Sepang: Tolpatschige Rettungsaktion
Die Rettungsaktion der malaysischen Streckenposten wurde von Zuschauervideos sofort als tolpatschig enttarnt. Sie luden den leblosen Simoncelli auf eine Trage und liefen Richtung Dreifach-Leitplanke, hinter der ein Rettungsauto wartete. In der Eile stolperte ein Helfer, danach entglitt den aufgeregten Rettern vorübergehend die Trage. Sie plumpste mitsamt Simoncelli in die Wiese.
Aber der Honda-Werksfahrer war bereits tot. «Marcos Herz hat wegen der schweren Brustkorbverletzungen bereits auf der Strecke zu schlagen aufgehört», berichtete Race-Director Paul Butler.
Das bestätigte auch Papa Paolo Simoncelli. «Ich war an der Unfallstelle. Marco war bereits tot. Ich nahm seine Hand, ich sprach ihn an. Aber er war bereits gestorben.»

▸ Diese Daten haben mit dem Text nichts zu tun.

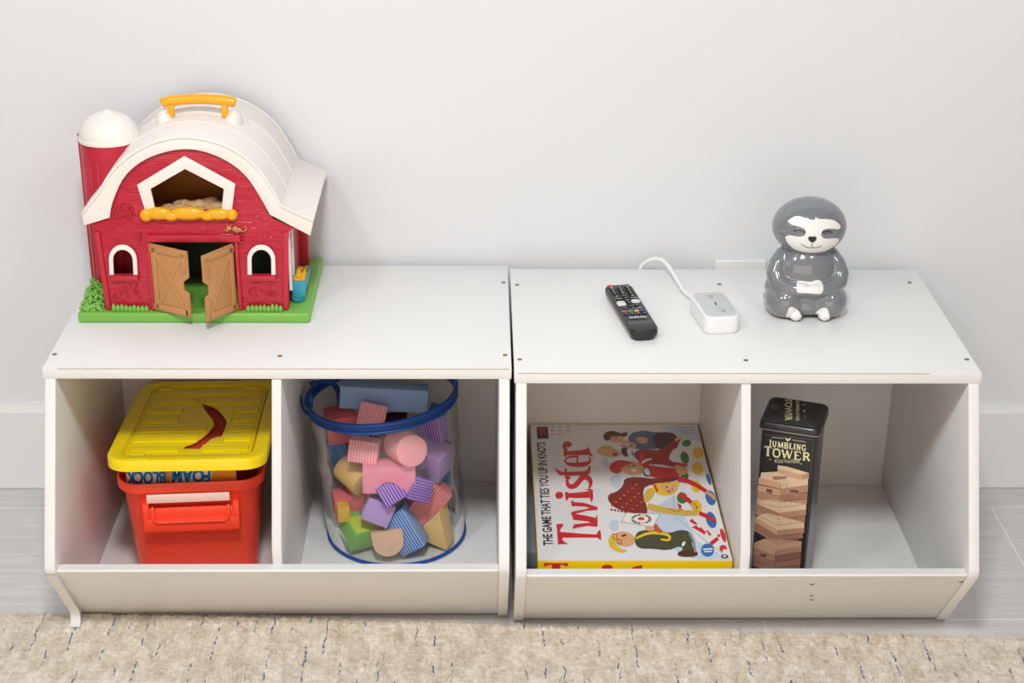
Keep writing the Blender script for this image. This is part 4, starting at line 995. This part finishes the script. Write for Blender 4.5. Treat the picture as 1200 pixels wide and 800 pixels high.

Für den geschockten Paolo Simoncelli brach die Welt zusammen. «Ein Zufall», seufzte er. «Zehn Zentimeter Unterschied hätten gereicht, um die Schulter zu verletzen anstelle des Genicks. Leider ist Marco genau zwischen Nacken und Kopf getroffen worden. Sogar im Tod war er so schön. Ich liebe ihn zutiefst...»
Paolo war sich bewusst: «Nach dem Begräbnis beginnt für uns die Einsamkeit.»
«Marco war etwas Besonderes»
Papa Paolo hatte seine Eisdiele verkauft, um Marcos Rennkarriere mitfinanzieren und ihn zu allen Rennen begleiten zu können.
«Marco war etwas Besonderes. Das haben die Leute erahnt und gespürt. Er war froh, ein einfaches Leben führen zu können, mit seinem Hund, im Grünen. Alles Unkomplizierte hat ihm gefallen. Nur selten ist ihm ein böses Wort über die Lippen gekommen, nur wenn er sich dazu gezwungen fühlte. Er war immer ehrlich und offen. Vielleicht war das der Grund für seinen frühen Tod, Man sagt, der liebe Gott holt die Besten zu sich. Ich weiß nicht, ob es stimmt. Aber ich hoffe, dass es so ist», sinniert Paolo.
Er habe sich von Marco vor jedem Rennen mit einer Umarmung verabschiedet, erzählte der Senior. «Auch an diesem Sonntag in Sepang. Es hat nichts geholfen. Am Tag zuvor hat er zu mir gesagt: ‹Ich bin müde. Ich will heim.›»
«Ich habe Marco gelehrt, ein Krieger zu sein und nie aufzugeben... Ich weiss nicht, ob ich das Richtige getan habe», grübelte Paolo nach dem Unglück. «Wenn er den Motorradsport verlassen hätte, wäre er noch am Leben.»
«Vor dem Unglücksrennen in Malaysia hat Marco wegen der Hitze in einem Pool mit Eiswürfeln gebadet», schilderte Papa Simoncelli. «Er wollte unbedingt gewinnen. Er war in Bestform und überzeugt, früher oder später MotoGP-Weltmeister zu werden.»
Marco Simoncellis Leichnam wurde eingeäschert. «Wir hatten ein Abkommen», gab Paolo später preis. «Er würde mich eines Tages einäschern lassen und meine sterblichen Überreste auf seinem Nachttisch aufbewahren; so war es vereinbart. Und von Zeit zu Zeit würde er mit mir eine Runde im Garten drehen. Er hat mich reingelegt. Er hat uns alle übers Ohr gehauen.»